The Thai baht weakened to the 2-year low on Friday, following the policy rate cut on Wednesday and renewed concerns on the economic health.
From September 15th to November 25 th before the takeover of the airports, the baht has depreciated by 2 percent against the US dollar. It has, however, appreciated against regional currencies by 6 percent. Similarly, the nominal effective exchange rate (NEER) had appreciated by 2 percent.
Loan growth in Thailand, however, will slow down next year. As the economy slows down, liquidity in the global markets tightened, and corporate balance sheets weaken, commercial banks have signaled that they will focus more on risk management than on loan growth. Commercial banks’ loan growth next year will likely be in a single digit after registering 11.2 percent growth as of October this year.
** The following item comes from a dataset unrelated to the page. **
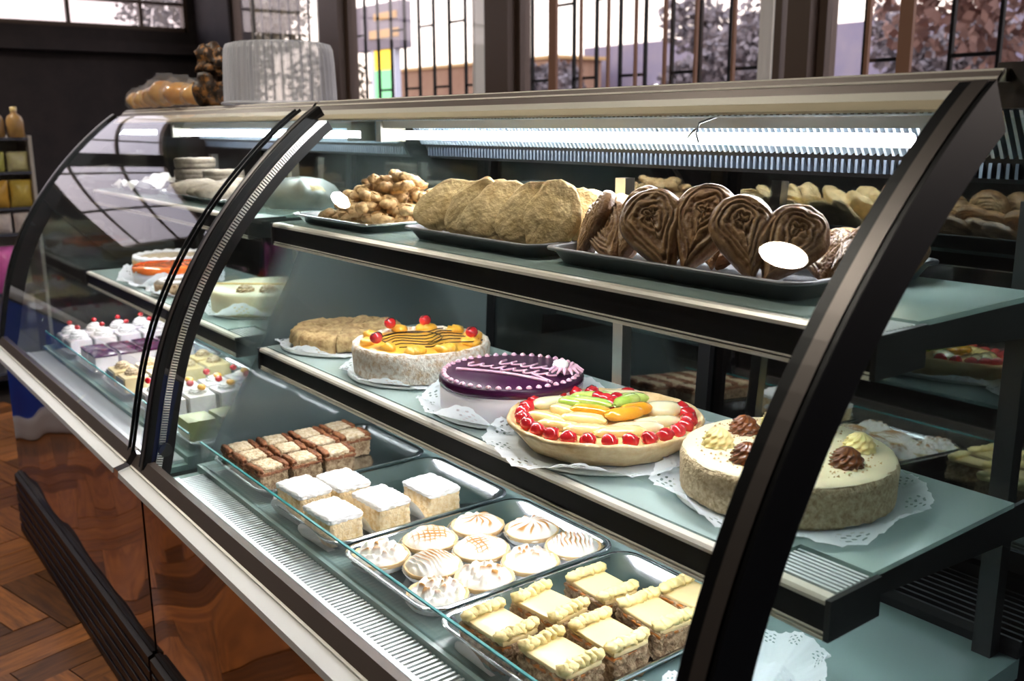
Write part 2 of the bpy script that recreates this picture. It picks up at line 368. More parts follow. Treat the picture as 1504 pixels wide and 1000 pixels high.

The government in Thailand has implemented several measures in 2008 to mitigate the short run impact of rising inflation and falling incomes.In 2008, the government issued four sets of measures – three of them are aimed at mitigating the impact of the rise in food and oil prices on households and businesses and one in October aimed at mitigating the impact of the global financial crisis. They include personal income and corporate tax reduction, tax deductions for investment, reduction in property sales transaction
fees, subsidies on gasoline, water, electricity, and public buses and train services, direct transfers from the government to administrations at the grassroot level in Thailand, as well as loans by specialized state-owned financial institutions to SMEs and households. However, additional measures to assist affected workers and SMEs in improving their productivity and capacity would enable them to better cope and withstand future shocks in Thailand.